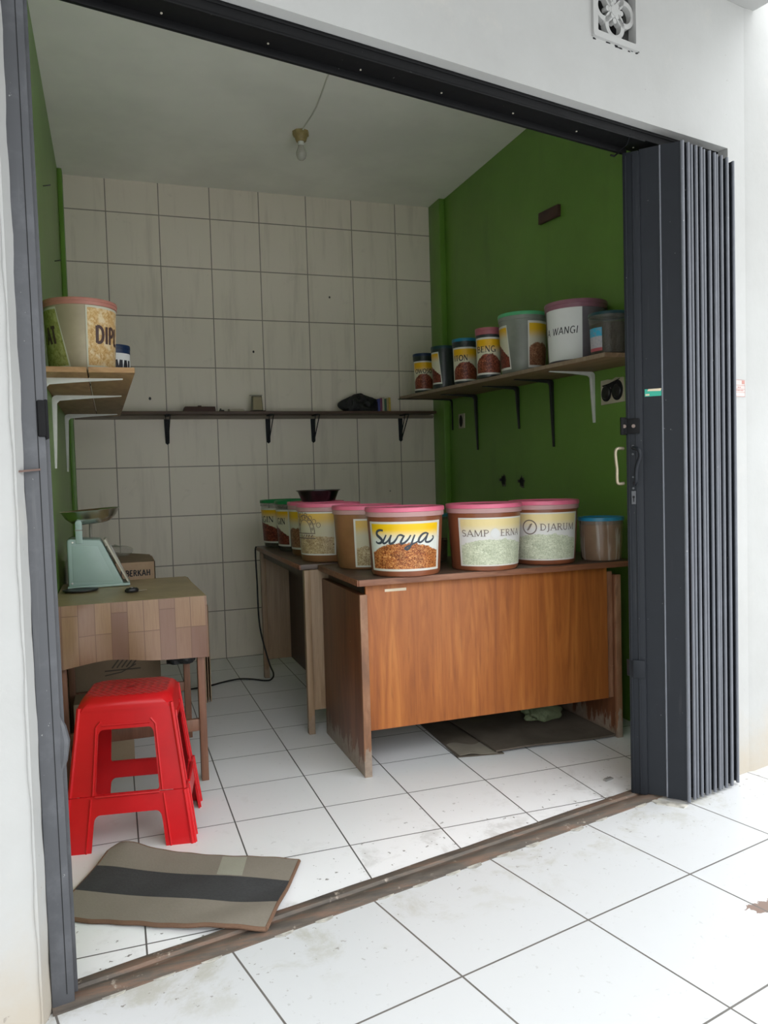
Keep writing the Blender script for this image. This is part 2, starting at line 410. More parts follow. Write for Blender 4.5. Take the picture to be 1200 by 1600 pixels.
M['hole'] = plain('dark_cavity', (.006, .006, .007), .9)
M['concrete'] = plain('bare_concrete', (.38, .36, .32), .9, var=.3, scale=40, bump=.4)
M['cable'] = plain('black_cable_rubber', (.012, .012, .012), .5)
M['wire'] = plain('dusty_white_wire', (.30, .28, .23), .6)
M['ceilwire'] = plain('pale_ceiling_wire', (.72, .70, .62), .6)
def matfab(name, c0, c1):
    k = N(name); P = k.oc(); n = k.noise(P, 8, 5, .6); w = k.noise(P, 160, 3, .6)
    k.bump(w, .5, .002)
    return k.fin(k.mix(k.m('ADD', k.m('MULTIPLY', n, .6), k.m('MULTIPLY', w, .4)), c0, c1), .9, 0, .15)
M['mattan'] = matfab('dusty_tan_fabric', (.17, .148, .120), (.26, .23, .19))
M['matblack'] = matfab('black_felt_fabric', (.022, .022, .023), (.075, .075, .076))
M['matedge'] = matfab('frayed_brown_edge', (.10, .055, .035), (.20, .12, .08))
M['matpatch'] = matfab('pale_patch_fabric', (.26, .25, .20), (.34, .33, .27))

def clear(name, col, rough, alpha, var=.15, streak=False):
    k = N(name); P = k.oc(); n = k.noise(P, 7, 4)
    c = k.mix(k.st(n, .3, .7), tuple(x*(1-var) for x in col), tuple(min(1, x*(1+var)) for x in col))
    a = alpha
    if streak:
        w = k.noise(k.mp(P, rot=(0, R(35), 0), sc=(26, 26, 2)), 2.0, 3, .5, .3); f = k.st(w, .55, .66)
        c = k.mix(k.m('MULTIPLY', f, .6), c, (.55, .50, .44)); k.bump(w, .3, .004)
    k.b.inputs['Alpha'].default_value = alpha
    return k.fin(c, rough, 0, .5)
M['amber'] = clear('amber_plastic', (.27, .088, .040), .3, .88)
M['ambertan'] = clear('tan_amber_plastic', (.37, .175, .075), .35, .72)
M['greyclear'] = clear('milky_grey_plastic', (.32, .33, .29), .35, .68)
M['mauveclear'] = clear('smoky_mauve_plastic', (.17, .15, .165), .35, .85)
M['darkclear'] = clear('dark_smoky_plastic', (.045, .055, .055), .35, .85)
M['beige'] = clear('beige_milky_plastic', (.40, .33, .22), .4, .92)
M['glassclear'] = clear('clear_plastic', (.24, .235, .20), .2, .30)
M['streak'] = clear('clear_plastic_with_folds', (.30, .19, .12), .22, .70, streak=True)
def tobacco(name, c0, c1, c2):
    k = N(name); P = k.oc(); a = k.noise(P, 90, 4, .7, 2.0)
    k.bump(a, .8, .004)
    return k.fin(k.ramp(a, [(.3, c0), (.5, c1), (.7, c2)]), .9, 0, .1)
M['tobacco'] = tobacco('shredded_tobacco', (.05, .024, .012), (.13, .065, .03), (.24, .13, .06))
M['tobdark'] = tobacco('dark_shredded_tobacco', (.02, .014, .01), (.05, .032, .02), (.09, .06, .04))

def label_mat(name, top, pile, ph=.34, amp=.2, skew=0., mid=(.70, .70, .62), border=.045, topstart=.62, fine=1.):
    k = N(name); q = k.uv(); s = k.sep(q); u, v = s[0], s[1]
    c = k.mix(k.st(v, topstart, topstart+.26), mid, top)
    w = k.noise(q, 9, 4, .6)
    bump = k.m('MULTIPLY', k.m('SUBTRACT', 1, k.m('POWER', k.m('SUBTRACT', k.m('MULTIPLY', u, 2), 1), 2)), amp)
    h = k.m('ADD', k.m('ADD', bump, ph), k.m('ADD', k.m('MULTIPLY', k.m('SUBTRACT', w, .5), .16), k.m('MULTIPLY', u, skew)))
    pm = k.st(k.m('SUBTRACT', h, v), -.012, .012)
    a = k.noise(k.mp(q, sc=(1, .8, 1)), 21*fine, 6, .85, 2.6); b = k.noise(q, 5, 3)
    pc = k.ramp(a, [(.40, pile[0]), (.47, pile[1]), (.53, pile[2]), (.60, pile[3])])
    pc = k.mix(k.m('MULTIPLY', k.st(b, .45, .65), .35), pc, pile[0])
    c = k.mix(pm, c, pc)
    e = k.m('MINIMUM', k.m('MINIMUM', u, k.m('SUBTRACT', 1, u)), k.m('MINIMUM', v, k.m('SUBTRACT', 1, v)))
    c = k.mix(k.m('LESS_THAN', e, border), c, (.68, .66, .60))
    return k.fin(c, .45, 0, .4)
YEL = lin(240, 195, 30)
M['l_warm'] = label_mat('yellow_label_warm_pile', lin(243, 196, 20), (lin(62, 22, 12), lin(140, 66, 28), lin(195, 115, 52), lin(238, 190, 125)), .33, .24, mid=lin(225, 228, 220), topstart=.60)
M['l_pale'] = label_mat('faded_label_pale_pile', lin(228, 208, 150), (lin(150, 158, 130), lin(190, 196, 168), lin(208, 212, 186), lin(228, 230, 210)), .42, .13, mid=lin(218, 216, 212), border=.03)
M['l_sand'] = label_mat('faded_label_sandy_pile', lin(220, 180, 90), (lin(110, 82, 52), lin(165, 138, 98), lin(198, 176, 136), lin(225, 210, 175)), .40, .05, mid=lin(200, 192, 165), border=.035)
M['l_dark'] = label_mat('yellow_label_dark_pile', lin(232, 178, 20), (lin(40, 14, 12), lin(95, 38, 26), lin(140, 66, 42), lin(205, 130, 100)), .26, .30, mid=lin(215, 210, 185), border=.05, fine=.8, topstart=.56)
M['l_darkskew'] = label_mat('yellow_label_dark_slope', lin(232, 178, 20), (lin(35, 12, 12), lin(85, 30, 24), lin(125, 52, 38), lin(190, 110, 85)), .62, .05, skew=-.36, mid=lin(215, 210, 185), border=.05, fine=.8, topstart=.66)
M['l_brown'] = label_mat('yellow_label_brown_pile', lin(225, 180, 40), (lin(70, 36, 22), lin(120, 72, 48), lin(160, 108, 78), lin(205, 165, 130)), .42, .12, mid=lin(210, 205, 185), border=.05, topstart=.58)
def leafy(name, a, b, c, sc=13):
    k = N(name); q = k.uv(); s = k.sep(q); n = k.noise(q, sc, 6, .7, 1.2); n2 = k.noise(q, 4, 3)
    col = k.ramp(n, [(.3, a), (.5, b), (.7, c)])
    col = k.mix(k.m('MULTIPLY', k.st(n2, .5, .65), .7), col, c)
    e = k.m('MINIMUM', k.m('MINIMUM', s[0], k.m('SUBTRACT', 1, s[0])), k.m('MINIMUM', s[1], k.m('SUBTRACT', 1, s[1])))
    return k.fin(k.mix(k.m('LESS_THAN', e, .035), col, (.55, .53, .42)), .6, 0, .3)
M['l_green'] = leafy('green_leaf_label', lin(105, 108, 48), lin(150, 150, 84), lin(180, 178, 120))
M['l_tan'] = leafy('tan_fibre_label', lin(165, 120, 62), lin(205, 168, 112), lin(226, 212, 178))
def stickermat():
    k = N('blue_and_pink_sticker'); q = k.uv(); s = k.sep(q); n = k.noise(q, 6, 3)
    c = k.mix(k.st(s[1], .60, .66), (.50, .46, .50), lin(60, 170, 205))
    c = k.mix(k.m('MULTIPLY', k.st(n, .5, .6), .5), c, (.33, .34, .42))
    c = k.mix(k.m('LESS_THAN', s[1], .14), c, lin(190, 90, 100))
    return k.fin(c, .4)
M['l_stick'] = stickermat()

# ------------------------------------------------------------------ lettering: pen strokes, unit cap height
TK, TN = .17, .075
O_ = lambda w: [(arc(w/2, .5, w/2-.07, .46, 90, 270), TK), (arc(w/2, .5, w/2-.07, .46, 270, 450), TK)]
FONT = {
 'A': (.74, [([(.06,0),(.37,1)], TN), ([(.37,1),(.68,0)], TK), ([(.17,.33),(.57,.33)], TN)], [(.06,0),(.68,0)]),
 'B': (.64, [([(.14,0),(.14,1)], TK), ([(.14,.96)]+arc(.30,.74,.22,.22,90,-90)+[(.14,.52)], TN*1.5), ([(.14,.52)]+arc(.32,.28,.25,.25,90,-90)+[(.14,.03)], TN*1.6)], [(.1,0),(.1,1)]),
 'C': (.64, [(arc(.36,.5,.28,.46,50,310,16), TN*1.7)], []),
 'D': (.74, [([(.14,0),(.14,1)], TK), ([(.14,.96)]+arc(.30,.5,.33,.46,90,-90,14)+[(.14,.04)], TN*1.8)], [(.1,0),(.1,1)]),
 'E': (.58, [([(.14,0),(.14,1)], TK), ([(.14,.96),(.52,.96)], TN), ([(.14,.52),(.44,.52)], TN), ([(.14,.04),(.54,.04)], TN)], [(.1,0),(.1,1)]),
 'G': (.74, [(arc(.38,.5,.30,.46,50,290,16), TN*1.8), ([(.62,.02),(.62,.42)], TK), ([(.46,.42),(.70,.42)], TN)], []),
 'H': (.72, [([(.14,0),(.14,1)], TK), ([(.58,0),(.58,1)], TK), ([(.14,.52),(.58,.52)], TN)], [(.14,0),(.58,0),(.14,1),(.58,1)]),
 'I': (.30, [([(.15,0),(.15,1)], TK)], [(.15,0),(.15,1)]),
 'J': (.34, [([(.2,1),(.2,.05),(.12,-.16),(.0,-.2)], TK*.9)], [(.2,1)]),
 'K': (.70, [([(.14,0),(.14,1)], TK), ([(.14,.42),(.60,1)], TN), ([(.28,.55),(.64,0)], TK)], [(.14,0),(.14,1)]),
 'L': (.54, [([(.14,0),(.14,1)], TK), ([(.14,.05),(.50,.05)], TN*1.3)], [(.14,1)]),
 'M': (.92, [([(.12,0),(.14,1)], TN), ([(.14,1),(.45,.06)], TK), ([(.45,.06),(.77,1)], TN), ([(.77,1),(.79,0)], TK)], [(.12,0),(.79,0)]),
 'N': (.76, [([(.13,0),(.13,1)], TN), ([(.13,1),(.61,.02)], TK), ([(.61,.02),(.61,1)], TN)], [(.13,0),(.13,1),(.61,1)]),
 'O': (.78, O_(.78), []),
 'P': (.60, [([(.14,0),(.14,1)], TK), ([(.14,.96)]+arc(.29,.72,.24,.24,90,-90)+[(.14,.48)], TN*1.6)], [(.14,0),(.1,1)]),
 'R': (.68, [([(.14,0),(.14,1)], TK), ([(.14,.96)]+arc(.29,.74,.23,.22,90,-90)+[(.14,.52)], TN*1.6), ([(.32,.5),(.62,0)], TK*.9)], [(.14,0),(.1,1),(.62,0)]),
 'S': (.56, [([(.47,.82)]+arc(.28,.74,.19,.22,30,250,12)+arc(.27,.26,.21,.23,70,-150,12), TN*1.8)], []),
 'T': (.62, [([(.31,0),(.31,1)], TK), ([(.03,.96),(.59,.96)], TN*1.2)], [(.31,0)]),
 'U': (.74, [([(.14,1),(.14,.3)]+arc(.36,.28,.22,.24,180,360,10)+[(.58,1)], TN*1.9)], [(.14,1),(.58,1)]),
 'W': (1.0, [([(.06,1),(.28,0)], TK), ([(.28,0),(.50,.95)], TN), ([(.50,.95),(.72,0)], TK), ([(.72,0),(.94,1)], TN)], [(.06,1),(.94,1)]),
 ' ': (.45, [], []),
}
def strokes_of(text, x, y, h, style='serif', squeeze=1., slant=0.):
    out = []; cx = x
    for ch in text:
        w, st, se = FONT[ch]
        for pts, wd in st:
            if style == 'sans': wd = .185
            if style == 'pen': wd = .12
            if style == 'light': wd = max(.085, wd*.8)
            out.append(([(cx + (a + slant*b)*h*squeeze, y + b*h) for a, b in pts], wd*h))
        if style in ('serif', 'light'):
            for a, b in se:
                yy = y + (b*h if b < .5 else b*h) + (.025*h if b < .5 else -.025*h)
                out.append(([(cx + (a-.13)*h*squeeze, yy), (cx + (a+.13)*h*squeeze, yy)], .05*h))
        cx += w*h*squeeze + .04*h
    return out
def text_w(text, h, squeeze=1.): return sum(FONT[c][0]*h*squeeze + .04*h for c in text)
def ink(g, strokes, fn, mi):           # fn(x, y) -> 3D point; strokes as flat ribbons
    for pts, wd in strokes:
        k = len(pts); L = []; Rr = []
        dense = []
        for i in range(k-1):
            a, b = pts[i], pts[i+1]; d = math.hypot(b[0]-a[0], b[1]-a[1]); m = max(1, int(d/.012))
            dense += [(a[0]+(b[0]-a[0])*j/m, a[1]+(b[1]-a[1])*j/m) for j in range(m)]
        dense.append(pts[-1]); k = len(dense)
        for i, p in enumerate(dense):
            a, b = dense[max(i-1,0)], dense[min(i+1,k-1)]; dx, dy = b[0]-a[0], b[1]-a[1]; d = math.hypot(dx, dy) or 1
            w = wd(i/(k-1)) if callable(wd) else wd
            nx, ny = -dy/d*w/2, dx/d*w/2
            L.append(fn(p[0]+nx, p[1]+ny)); Rr.append(fn(p[0]-nx, p[1]-ny))
        g.add(L + Rr, [(i, i+1, k+i+1, k+i) for i in range(k-1)], mi)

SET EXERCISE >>
Please extract exactly the lines of the data, from the first through the line containing "(.34, .33, .27))", and add no pictures to the copy.

WRITTEN SOLUTION >>
Keep writing the Blender script for this image. This is part 2, starting at line 410. More parts follow. Write for Blender 4.5. Take the picture to be 1200 by 1600 pixels.
M['hole'] = plain('dark_cavity', (.006, .006, .007), .9)
M['concrete'] = plain('bare_concrete', (.38, .36, .32), .9, var=.3, scale=40, bump=.4)
M['cable'] = plain('black_cable_rubber', (.012, .012, .012), .5)
M['wire'] = plain('dusty_white_wire', (.30, .28, .23), .6)
M['ceilwire'] = plain('pale_ceiling_wire', (.72, .70, .62), .6)
def matfab(name, c0, c1):
    k = N(name); P = k.oc(); n = k.noise(P, 8, 5, .6); w = k.noise(P, 160, 3, .6)
    k.bump(w, .5, .002)
    return k.fin(k.mix(k.m('ADD', k.m('MULTIPLY', n, .6), k.m('MULTIPLY', w, .4)), c0, c1), .9, 0, .15)
M['mattan'] = matfab('dusty_tan_fabric', (.17, .148, .120), (.26, .23, .19))
M['matblack'] = matfab('black_felt_fabric', (.022, .022, .023), (.075, .075, .076))
M['matedge'] = matfab('frayed_brown_edge', (.10, .055, .035), (.20, .12, .08))
M['matpatch'] = matfab('pale_patch_fabric', (.26, .25, .20), (.34, .33, .27))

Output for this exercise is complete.